Herman et al. (2007, 2010) pointed out that the insertion of run-time checks into a gradually typed program could hamper tail-call optimization and, as a result, worsen the space complexity of the program. To address the problem, they proposed a space-efficient coercion calculus, which was subsequently improved by Garcia, et al. (2009) and Siek et al. (2015). The semantics of these calculi involves eager composition of run-time checks expressed by coercions to prevent the size of a term from growing. However, it relies also on a nonstandard reduction rule, which does not seem easy to implement. In fact, no compiler implementation of gradually typed languages fully supports the space-efficient semantics faithfully.
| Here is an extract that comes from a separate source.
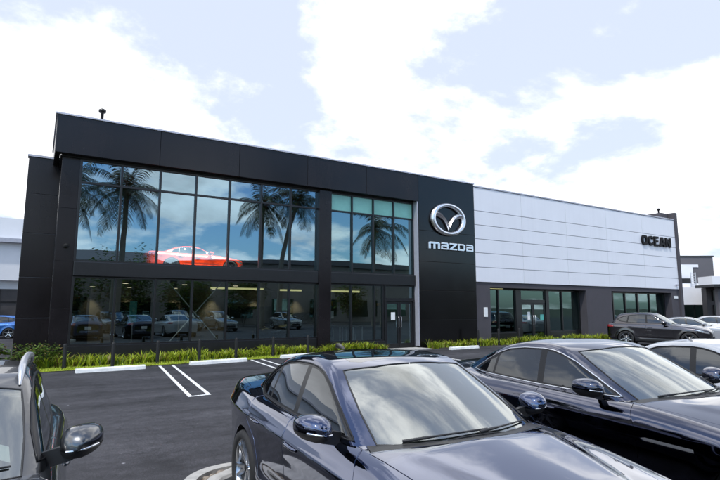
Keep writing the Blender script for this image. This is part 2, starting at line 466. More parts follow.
def make_car(name, spec, mats, step=0.045, detail=True):
    """returns the thing's root Empty (origin on the ground below the front axle, nose towards -x)"""
    sp = spec; root = empty(name)
    wplan = Curve(sp['w'], .06); zc = Curve(sp['zc'], sp.get('zc_s', .05)); drop = Curve(sp['drop'], .1)
    off = Curve(sp['side'], .011); rise = sp.get('rise', .03); xm = sp['wb'] / 2
    yc = Curve(sp['hoodline'], .1); zs = sp.get('zshift', 0.0)
    Rw = sp['R']; wb = sp['wb']
    def W(x, z):
        f = 0
        for cx in (0, wb):                                # flared arches
            d = np.sqrt((x - cx) ** 2 + (z - Rw) ** 2)
            f = f + sp.get('flare', .012) * smoothstep(.56, .38, d)
        zz = z - rise * (x - xm) - zs
        # light-catching lower swage
        sw = sp.get('swage', .012) * smoothstep(.10, .0, np.abs(zz - .40)) * smoothstep(.35, .7, x) * smoothstep(wb - .3, wb - .7, x)
        return wplan(x) - off(zz) + f - sw
    def T(x, y):
        y = np.abs(y); x = np.asarray(x, float)
        hood = smoothstep(sp['cowl'] + .1, sp['cowl'] - .15, x) * smoothstep(sp['xf'] + .02, sp['xf'] + .35, x)
        cr = sp.get('crease', .012) * hood * (1 / (1 + np.exp((y - yc(x)) / .022)))
        pd = sp.get('power', .008) * hood * np.exp(-(y / .2) ** 2)
        return zc(x) - drop(x) * (y / .85) ** 2.4 + cr + pd
    LB = Shell(W, T, sp.get('k', .07), sp.get('z0', .5))
    LB.table(sp['xf'], sp['xr'])
    zr = Curve(sp['roof'], sp.get('roof_s', .06)); yb = Curve(sp['belt'], .08); zb = sp['zb']; xmid = sp['xmid']
    ln, cv = sp.get('lean', .30), sp.get('curv', .28)
    def Tg(x, y):
        y = np.abs(y); q = np.minimum((y / .65) ** 2, 1.6)
        fr = smoothstep(xmid, xmid - .5, x); rr = smoothstep(xmid, xmid + .5, x)
        return zr(x - sp['bowf'] * q * fr + sp['bowr'] * q * rr) - .028 * (y / .6) ** 2
    def Wg(x, z): d = z - zb; return yb(x) - ln * d - cv * d * np.abs(d)
    GH = Shell(Wg, Tg, sp.get('kg', .05), sp['z0g'])
    GH.table(*sp['ghx'])
    sill = Curve(sp['sill'], .05)
    # ---- lower body
    xf, xr = sp['xf'], sp['xr']
    s_ = step
    xs = [xf + t for t in (0, .008, .02, .04, .065, .1, .14)] + list(np.arange(xf + .18, xr - .18, s_)) + [xr - t for t in (.17, .14, .1, .065, .04, .02, .008, 0)]
    xs = np.array(xs)
    lo = lambda x: LB.th_side(x, sill(x))
    pan = {}
    for n, pts in sp['panels'].items(): pan[n] = outline(LB, pts)
    holes = []
    for cx in (0, wb):
        ra = Rw + .045; pts = []
        for a in np.linspace(-25, 205, 40):
            px, pz = cx + ra * math.cos(R(a)), Rw + ra * math.sin(R(a)); pts.append((px, max(pz, .02)))
        px = np.array([p[0] for p in pts]); pz = np.array([p[1] for p in pts])
        th = np.where(pz > .1, LB.th_side(px, np.maximum(pz, .1)), R(-74)); th[0] = th[-1] = R(-74)
        holes.append(np.stack([px, th * KS], 1))
    cab = outline(LB, sp['cabin'], .06)
    res = cut_shell(LB, xs, lo, pan, holes + [cab], step)
    body = link_mesh('body', panel_mesh('body', res['body'], 'both', lip=.02), mats['paint'], root)
    # nose and tail caps
    for xe, nm in ((xf, -1), (xr, 1)):
        th = np.linspace(float(lo(np.array([xe]))[0]), R(90), 30); p = LB.P(np.full(30, xe), th)
        ring = [Vector(q) for q in p] + [Vector((q[0], -q[1], q[2])) for q in p[::-1][1:]]
        mb = MB(); mb.add([Vector((xe + .0, 0, sp.get('z0', .5)))] + ring, [(0, i + 1, i + 2) if nm > 0 else (0, i + 2, i + 1) for i in range(len(ring) - 1)] + [((0, len(ring), 1) if nm > 0 else (0, 1, len(ring)))])
        mb.build('bumper_face', mats['paint'], root)
    shell = cut_shell(LB, xs, lo, {}, holes + [cab], step * 2, turn=.03)
    link_mesh('inner_shell', panel_mesh('inner_shell', shell['body'], 'both', lip=0, off_n=-.016), mats['black'], root)
    ub = MB(); ub.box(xf + .12, xr - .12, -.62, .62, .19, .24); ub.box(.45, wb - .45, -.8, .8, .18, .23)
    for cx in (0, wb):                                     # wheel wells
        for sd in (-1, 1):
            pts = [(cx + (Rw+.05) * math.cos(R(a)), Rw + (Rw+.05) * math.sin(R(a))) for a in np.linspace(-20, 200, 24)]
            v = [Vector((p[0], sd * .86, p[1])) for p in pts] + [Vector((p[0], sd * .60, p[1])) for p in pts]
            ub.add(v, [(i, i + 1, i + 25, i + 24) for i in range(23)] + [tuple(range(24, 48))])
    ub.build('underbody', mats['black'], root)
    pm = sp['panel_mats']
    for n in sp['panels']:
        if n not in res: continue
        base = n.split('#')[0]; mat = mats[pm.get(n, 'paint')]
        mode = sp['center'].get(n)
        if mode: link_mesh(base, panel_mesh(base, res[n], 'both'), mat, root)
        else:
            for mi in ('none', 'flip'): 
                o = link_mesh(base, panel_mesh(base, res[n], mi), mat, root); sp.setdefault('_d', {})[(n, mi)] = o
    # ---- greenhouse
    gx0, gx1 = sp['ghx']; gxs = np.concatenate([np.arange(gx0, gx1, s_), [gx1]])
    glo = lambda x: np.full_like(np.asarray(x, float), R(sp.get('gth0', 4)))
    gp = {n: outline(GH, pts) for n, pts in sp['glass'].items()}
    gres = cut_shell(GH, gxs, glo, gp, [], s_, gap=0.002)
    link_mesh('roof', panel_mesh('roof', gres['body'], 'both', lip=.01), mats['paint'], root)
    for n in sp['glass']:
        if n not in gres: continue
        base = n.split('#')[0]; mat = mats[sp['glass_mats'].get(n, 'glass')]
        if n in sp['gcenter']: link_mesh(base, panel_mesh(base, gres[n], 'both', lip=.004), mat, root)
        else:
            for mi in ('none', 'flip'): link_mesh(base, panel_mesh(base, gres[n], mi, lip=.004), mat, root)
    w_ = gp['windshield']; w_ = w_[w_[:, 1] / KS < R(91)]; th = w_[:, 1] / KS; p = GH.P(w_[:, 0], th) + GH.N(w_[:, 0], th) * .001
    for sd in (1, -1):
        t = MB(); t.tube([(q[0], q[1] * sd, q[2]) for q in p], .0065, 5); t.build('windscreen_seal', mats['trim'], root)
    # trim round the side windows
    d = gp.get('window_surround')
    if d is not None:
        th = d[:, 1] / KS; p = GH.P(d[:, 0], th) + GH.N(d[:, 0], th) * .003
        for sd in (1, -1):
            t = MB(); t.tube([(q[0], q[1] * sd, q[2]) for q in p], sp.get('trim_r', .007), 6, closed=True); t.build('window_trim', mats['dlo_trim'], root)
    # ---- wheels
    for cx in (0, wb):
        for sd in (-1, 1):
            wheel_parts(root, (cx, sd * (sp['wy'] - sp['tw'] / 2), Rw), Rw, sp['tw'], sd, sp['wheel'], mats)
    # ---- mirrors, handles
    for sd in (-1, 1):
        mx, my, mz = sp['mirror']; mirror_part(root, (mx, sd * my, mz), sd, mats, sp.get('mirror_s', 1.0), sp.get('strip', True))
        for hx, hz in sp['handles']:
            th = LB.th_side(np.array([hx]), np.array([hz])); p = LB.P(np.array([hx]), th)[0]
            h = MB(); L = .12; pts = []; rs = []
            for t in np.linspace(-1, 1, 13):
                q = LB.P(np.array([hx + t * L]), LB.th_side(np.array([hx + t * L]), np.array([hz + t*.006])))[0]
                pts.append((q[0], sd * (q[1] + .017 * (1 - t**4) + .002), q[2])); rs.append(.014 * (1 - .35 * t**4))
            h.tube(pts, rs, 8); h.build('door_handle', mats[sp.get('handle_mat', 'paint')], root)
    # ---- wipers
    if detail:
        for y0, y1, dx in sp.get('wipers', ()):
            pts = []
            for t in np.linspace(0, 1, 10):
                y = y0 + (y1 - y0) * t; x = sp['wip_x'] + sp['bowf'] * .95 * (y / .65) ** 2 + dx * t
                th = GH.th_top(np.array([x]), np.array([y])); q = GH.P(np.array([x]), th)[0]; nn = GH.N(np.array([x]), th)[0]
                pts.append(q + nn * (.012 + .006 * math.sin(t * 3.14)))
            t = MB(); t.tube(pts, [.010] * 3 + [.0065] * 7, 6); t.build('wiper', mats['rubber'], root)
    # ---- cabin
    zf = sp['seat_z']; z0s = sp['zb']
    dm = MB(); dm.cbox(sp['dash'][0], sp['dash'][1], -.66, .66, z0s - .3, z0s - .01, .05); dm.build('dashboard', mats['interior'], root)
    fl = MB(); fl.box(sp['dash'][0], sp['shelf'], -.70, .70, .32, .38); fl.box(sp['shelf'], sp['shelf'] + .5, -.64, .64, z0s - .06, z0s - .01); fl.box(sp['dash'][0] - .2, sp['dash'][0], -.68, .68, .38, z0s - .04); fl.build('cabin_floor', mats['interior'], root)
    for sd in (-1, 1):
        s = MB(); x0 = sp['seat_x']; c = sd * .36
        s.cbox(x0 - .1, x0 + .45, c - .25, c + .25, zf - .16, zf, .05)
        pr = [(x0 + .38, zf - .05), (x0 + .50, zf - .05), (x0 + .68, zf + .54), (x0 + .62, zf + .60), (x0 + .54, zf + .56)]
        M = Matrix(((1,0,0,0), (0,0,1,c - .23), (0,1,0,0), (0,0,0,1)))
        s.prism(pr, M, .46, .04)
        s.cbox(x0 + .60, x0 + .70, c - .13, c + .13, zf + .62, zf + .80, .04)
        s.build('front_seat', mats['seat'], root)
    s = MB(); x0 = sp['rear_x']; s.cbox(x0 - .1, x0 + .4, -.6, .6, zf - .14, zf + .02, .05)
    M = Matrix(((1,0,0,0), (0,0,1,-.6), (0,1,0,0), (0,0,0,1)))
    s.prism([(x0 + .36, zf), (x0 + .52, zf), (x0 + .70, zf + .50), (x0 + .60, zf + .54)], M, 1.2, .04); s.build('rear_seat', mats['seat'], root)
    st = MB(); cx, cy, cz = sp['dash'][1] + .10, -.36 if sp.get('lhd', True) else .36, z0s - .02
    st.tube([(cx + .06*math.sin(a), cy + .19*math.cos(a), cz + .17*math.sin(a)) for a in np.linspace(0, 2*math.pi, 28)[:-1]], .015, 6, closed=True)
    st.bar((cx, cy - .18, cz), (cx, cy + .18, cz), .05, .03); st.bar((cx, cy, cz), (cx - .15, cy, cz - .05), .06); st.build('steering_wheel', mats['interior'], root)
    rm = MB(); hx, hz = sp['rearview']; rm.cbox(hx - .012, hx + .012, -.12, .12, hz - .035, hz + .035, .01); rm.build('rearview_mirror', mats['dark'], root)
    gz0, gz1, gw = sp.get('grille', (.34, .52, .42))
    g = MB(); g.cbox(xf - .012, xf + .01, -gw, gw, gz0, gz1, .008)
    for k in range(5):
        z = gz0 + (gz1 - gz0) * (k + .5) / 5; g.bar((xf - .016, -gw + .02, z), (xf - .016, gw - .02, z), .012, .012)
    g.build('grille', mats['gloss_black'], root)
    if sp.get('plate'):
        p = MB(); p.box(xr - .004, xr + .008, -.16, .16, .62, .78); p.build('licence_plate', mats['plate'], root)
    root['_LB'] = 0; del root['_LB']
    return root, LB, GH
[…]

In this paper, we study coercion-passing style, which Herman et al. have already mentioned, as a technique for straightforward space-efficient implementation of gradually typed languages. A program in coercion-passing style passes “the rest of run-time checks” around—just like continuation-passing style (CPS), in which “the rest of computation” has been passed around—and (unlike CPS) composes coercions eagerly. We give a formal coercion-passing translation from $\lambda$S by Siek et al. to $\lambda$S$_1$, which is a new calculus of first-class coercions tailored for coercion-passing style, and prove correctness of the translation. We also implement our coercion-passing style transformation for the Grift compiler developed by Kuhlenschmidt et al. and give a preliminary experimental result.